The seven-page suit filed Thursday in U.S. District Court in Baltimore challenges Maryland's restrictions on handgun carry permits. Under state law, applicants must show, among other things, that they are not addicted to drugs or alcohol, don't have a history of violence and have a "good and substantial reason" to carry a gun.
Plaintiff Raymond Woollard, a Navy veteran who once fought with an intruder in his Baltimore County home, was denied a permit because the state found that he could not show he had been subject to "threats occurring beyond his residence," according to the suit.
"He was only denied for lack of a so-called good and substantial reason," said Cary J. Hansel, one of the plaintiffs' lawyers. He said Woollard met all of the other hurdles.
"Imagine a world in which you had to go to the government and show a good and substantial reason to exercise your constitutional rights," Hansel said. "We are not arguing there shouldn't be background checks, fingerprints, mental examinations or training requirements."
The lawsuit comes in the aftermath of recent court victories for gun rights advocates. In June, the Supreme Court ruled that the Second Amendment provides Americans a fundamental right to bear arms that cannot be violated by state or local governments. The decision extended the court's landmark 2008 ruling that struck down the District's decades-old ban on handgun possession.
Raquel Guillory, a spokeswoman for Maryland Attorney General Douglas F. Gansler declined to comment on the case, saying that state officials had not reviewed the arguments.
But Guillory said the attorney general's office reexamined state gun laws in the context of the recent Supreme Court rulings. "We have reviewed Maryland gun laws and concluded none of them are so stringent as to violate the Second Amendment," she said.
The lawsuit, also filed on behalf of the Bellevue, Wash.-based Second Amendment Foundation, names the Maryland State Police superintendent, Col.
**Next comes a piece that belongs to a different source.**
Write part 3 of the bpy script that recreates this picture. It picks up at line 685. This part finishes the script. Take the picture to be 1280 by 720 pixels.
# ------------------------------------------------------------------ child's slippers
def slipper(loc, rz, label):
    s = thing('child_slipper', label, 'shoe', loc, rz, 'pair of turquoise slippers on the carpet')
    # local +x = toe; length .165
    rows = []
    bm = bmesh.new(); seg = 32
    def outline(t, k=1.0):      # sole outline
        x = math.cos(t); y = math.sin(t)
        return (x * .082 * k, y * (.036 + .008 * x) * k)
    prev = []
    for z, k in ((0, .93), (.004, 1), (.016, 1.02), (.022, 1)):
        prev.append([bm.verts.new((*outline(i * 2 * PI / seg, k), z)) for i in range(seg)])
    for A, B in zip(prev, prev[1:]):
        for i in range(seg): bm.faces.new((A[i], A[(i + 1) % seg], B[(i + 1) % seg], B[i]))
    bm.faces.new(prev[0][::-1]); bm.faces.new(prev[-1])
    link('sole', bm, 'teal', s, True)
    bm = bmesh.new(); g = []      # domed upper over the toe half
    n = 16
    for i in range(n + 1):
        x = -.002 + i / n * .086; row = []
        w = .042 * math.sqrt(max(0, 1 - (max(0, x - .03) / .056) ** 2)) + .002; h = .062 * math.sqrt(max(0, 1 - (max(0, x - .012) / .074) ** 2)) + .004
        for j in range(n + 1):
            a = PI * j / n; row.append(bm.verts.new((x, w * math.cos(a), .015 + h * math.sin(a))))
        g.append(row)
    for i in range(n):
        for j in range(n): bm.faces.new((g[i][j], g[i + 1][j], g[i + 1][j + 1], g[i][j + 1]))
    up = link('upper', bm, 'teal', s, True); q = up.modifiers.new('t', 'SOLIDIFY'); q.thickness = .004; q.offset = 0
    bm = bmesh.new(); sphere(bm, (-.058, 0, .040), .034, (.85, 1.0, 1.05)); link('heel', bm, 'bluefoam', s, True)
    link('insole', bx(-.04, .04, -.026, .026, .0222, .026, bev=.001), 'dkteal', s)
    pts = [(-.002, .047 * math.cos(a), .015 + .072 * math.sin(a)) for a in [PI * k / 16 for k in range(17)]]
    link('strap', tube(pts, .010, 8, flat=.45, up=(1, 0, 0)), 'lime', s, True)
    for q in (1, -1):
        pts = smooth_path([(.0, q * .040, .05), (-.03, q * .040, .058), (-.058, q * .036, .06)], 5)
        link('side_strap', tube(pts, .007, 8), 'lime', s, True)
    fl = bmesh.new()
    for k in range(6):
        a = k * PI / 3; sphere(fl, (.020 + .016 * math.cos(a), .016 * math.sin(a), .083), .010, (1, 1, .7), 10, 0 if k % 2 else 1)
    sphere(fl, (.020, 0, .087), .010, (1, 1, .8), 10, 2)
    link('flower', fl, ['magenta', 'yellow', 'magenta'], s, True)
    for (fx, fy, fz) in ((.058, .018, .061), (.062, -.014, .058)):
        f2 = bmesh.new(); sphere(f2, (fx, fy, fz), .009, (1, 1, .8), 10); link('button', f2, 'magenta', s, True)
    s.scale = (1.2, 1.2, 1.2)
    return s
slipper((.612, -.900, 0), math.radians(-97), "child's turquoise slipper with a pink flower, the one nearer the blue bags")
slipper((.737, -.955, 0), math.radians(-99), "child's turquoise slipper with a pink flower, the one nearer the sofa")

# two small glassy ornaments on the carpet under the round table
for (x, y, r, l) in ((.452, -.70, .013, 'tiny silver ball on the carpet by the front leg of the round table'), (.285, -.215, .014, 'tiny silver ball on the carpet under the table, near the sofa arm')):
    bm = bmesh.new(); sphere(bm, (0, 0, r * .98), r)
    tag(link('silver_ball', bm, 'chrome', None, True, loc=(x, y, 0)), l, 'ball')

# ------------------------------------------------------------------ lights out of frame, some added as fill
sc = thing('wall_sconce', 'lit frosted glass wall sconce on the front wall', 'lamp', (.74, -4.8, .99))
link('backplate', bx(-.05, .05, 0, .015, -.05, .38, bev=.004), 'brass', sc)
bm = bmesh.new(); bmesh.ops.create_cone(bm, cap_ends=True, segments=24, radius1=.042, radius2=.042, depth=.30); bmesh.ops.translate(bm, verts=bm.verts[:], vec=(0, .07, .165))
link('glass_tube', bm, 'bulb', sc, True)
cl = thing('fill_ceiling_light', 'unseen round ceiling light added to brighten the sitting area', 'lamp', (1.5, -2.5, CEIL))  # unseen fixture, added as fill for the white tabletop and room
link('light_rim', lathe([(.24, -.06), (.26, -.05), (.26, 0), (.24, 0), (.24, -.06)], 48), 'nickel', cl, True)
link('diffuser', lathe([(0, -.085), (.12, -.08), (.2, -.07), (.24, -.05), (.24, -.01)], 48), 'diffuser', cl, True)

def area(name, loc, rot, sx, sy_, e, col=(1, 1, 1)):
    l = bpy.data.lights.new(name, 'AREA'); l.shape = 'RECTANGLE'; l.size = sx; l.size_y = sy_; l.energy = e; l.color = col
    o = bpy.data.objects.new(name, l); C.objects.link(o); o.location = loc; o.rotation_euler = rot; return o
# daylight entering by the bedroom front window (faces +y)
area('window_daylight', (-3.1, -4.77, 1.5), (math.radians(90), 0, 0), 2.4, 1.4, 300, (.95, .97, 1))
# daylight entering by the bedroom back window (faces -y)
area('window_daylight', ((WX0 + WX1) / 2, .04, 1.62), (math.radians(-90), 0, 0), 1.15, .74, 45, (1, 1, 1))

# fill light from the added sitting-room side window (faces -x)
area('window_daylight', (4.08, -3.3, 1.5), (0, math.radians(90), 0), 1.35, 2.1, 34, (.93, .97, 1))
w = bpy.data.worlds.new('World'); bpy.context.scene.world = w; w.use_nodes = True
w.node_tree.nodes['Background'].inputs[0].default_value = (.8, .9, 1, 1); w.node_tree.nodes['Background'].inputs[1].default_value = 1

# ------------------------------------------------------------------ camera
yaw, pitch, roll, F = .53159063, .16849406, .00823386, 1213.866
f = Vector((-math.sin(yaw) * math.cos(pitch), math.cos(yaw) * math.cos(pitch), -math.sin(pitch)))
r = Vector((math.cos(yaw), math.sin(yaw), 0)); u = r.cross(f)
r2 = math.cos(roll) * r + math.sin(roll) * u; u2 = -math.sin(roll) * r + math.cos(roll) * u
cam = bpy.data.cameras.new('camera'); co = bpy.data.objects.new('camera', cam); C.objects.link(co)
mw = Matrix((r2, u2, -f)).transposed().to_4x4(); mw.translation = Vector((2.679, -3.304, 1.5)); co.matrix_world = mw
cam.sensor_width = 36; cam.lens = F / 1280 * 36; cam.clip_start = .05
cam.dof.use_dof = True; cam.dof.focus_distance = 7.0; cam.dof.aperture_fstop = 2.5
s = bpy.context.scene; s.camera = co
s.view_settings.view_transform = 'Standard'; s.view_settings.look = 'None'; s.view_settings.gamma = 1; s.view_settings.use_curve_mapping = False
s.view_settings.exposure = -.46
Terrence B. Sheridan, and three members of the state handgun permit review board as defendants.
Hansel said a permit generally is needed to carry a handgun outside the home in Maryland. There are some exceptions, he said, including taking a gun home after it is bought or traveling to a shooting range.
According to the suit, Woollard, who lives on a Baltimore County farm, was with his family on Christmas Eve 2002 when a man shattered a window and broke into his home. Woollard trained his shotgun on the man, but the two fought and the intruder pulled the gun away. Woollard's son eventually got another gun, ending the fight.
The intruder was convicted of burglary in that case and ultimately was sent to prison after violating probation, according to the lawsuit. The man, who was released from prison in 2005, lives about three miles from Woollard.
Woollard's handgun permit was renewed in 2005, according to the lawsuit. He sought to renew it again last year but was denied. The board found that Woollard had not "submitted any documentation to verify threats occurring beyond his residence, where he can already legally carry a handgun," the suit states.